**What you will do:** Starting at the first line of the listing below, repeat each line exactly until the line containing "COL = S.collection", which you include. Leave out pictures.

** Start Information shown **

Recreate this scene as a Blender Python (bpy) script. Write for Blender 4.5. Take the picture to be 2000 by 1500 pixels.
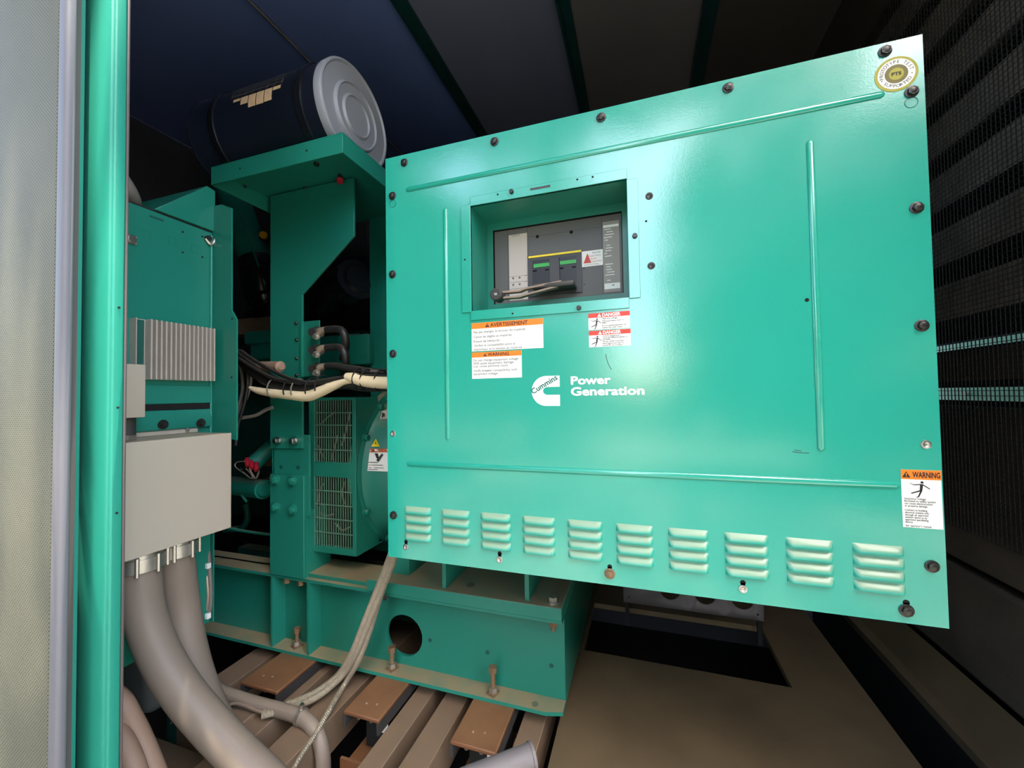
import bpy, bmesh, math, random
from mathutils import Vector, Matrix
random.seed(7)
for o in list(bpy.data.objects): bpy.data.objects.remove(o, do_unlink=True)
S = bpy.context.scene
COL = S.collection

# ------------------------------------------------------------------ camera
YAW, PITCH, ROLL, FPX = 0.313500383, 0.0273668, -0.0159008802, 775.158
CZ = 0.90                                   # camera height above the enclosure floor
def _axes():
    fy = Vector((-math.sin(YAW), math.cos(YAW), 0)); r = Vector((math.cos(YAW), math.sin(YAW), 0))
    f = fy*math.cos(PITCH) + Vector((0, 0, 1))*math.sin(PITCH); u = r.cross(f)
    c, s = math.cos(ROLL), math.sin(ROLL)
    return c*r + s*u, -s*r + c*u, f
CR, CU, CF = _axes()
cam = bpy.data.cameras.new('camera'); camo = bpy.data.objects.new('camera', cam); COL.objects.link(camo)
cam.sensor_fit = 'HORIZONTAL'; cam.sensor_width = 36; cam.lens = FPX/2000*36; cam.clip_start = 0.02; cam.clip_end = 300
camo.matrix_world = Matrix(((CR.x, CU.x, -CF.x, 0), (CR.y, CU.y, -CF.y, 0), (CR.z, CU.z, -CF.z, CZ), (0, 0, 0, 1)))
S.camera = camo

def at(x, y, ax, val):
    """survey helper: the point of the plane ax = val that the photo shows at pixel x, y"""
    d = (x-1000)/FPX*CR - (y-750)/FPX*CU + CF
    i = 'XYZ'.index(ax)
    t = (val - (CZ if i == 2 else 0))/d[i]
    return Vector((d.x*t, d.y*t, d.z*t + CZ))

# ------------------------------------------------------------------ light
w = bpy.data.worlds.new('sky'); S.world = w; w.use_nodes = True
nt = w.node_tree; nt.nodes.clear()
out = nt.nodes.new('ShaderNodeOutputWorld'); bg = nt.nodes.new('ShaderNodeBackground')
sky = nt.nodes.new('ShaderNodeTexSky'); sky.sky_type = 'NISHITA'
sky.sun_disc = False; sky.sun_elevation = math.radians(52); sky.sun_rotation = math.radians(150)
sky.air_density = 1.0; sky.dust_density = 2.5; sky.ozone_density = 1.0
bg.inputs['Strength'].default_value = 0.55
nt.links.new(sky.outputs[0], bg.inputs[0]); nt.links.new(bg.outputs[0], out.inputs[0])
sun = bpy.data.lights.new('sun', 'SUN'); sun.energy = 11.0; sun.angle = math.radians(.6); sun.color = (1, .93, .80)
suno = bpy.data.objects.new('sun', sun); COL.objects.link(suno)
suno.rotation_euler = Vector((-.10, .11, -1)).to_track_quat('-Z', 'Y').to_euler()   # high sun, a little behind the photographer
S.view_settings.view_transform = 'Standard'; S.view_settings.look = 'None'
S.view_settings.gamma = 1; S.view_settings.use_curve_mapping = False
S.view_settings.exposure = 1.32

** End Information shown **

**Complete answer:**
Recreate this scene as a Blender Python (bpy) script. Write for Blender 4.5. Take the picture to be 2000 by 1500 pixels.
import bpy, bmesh, math, random
from mathutils import Vector, Matrix
random.seed(7)
for o in list(bpy.data.objects): bpy.data.objects.remove(o, do_unlink=True)
S = bpy.context.scene
COL = S.collection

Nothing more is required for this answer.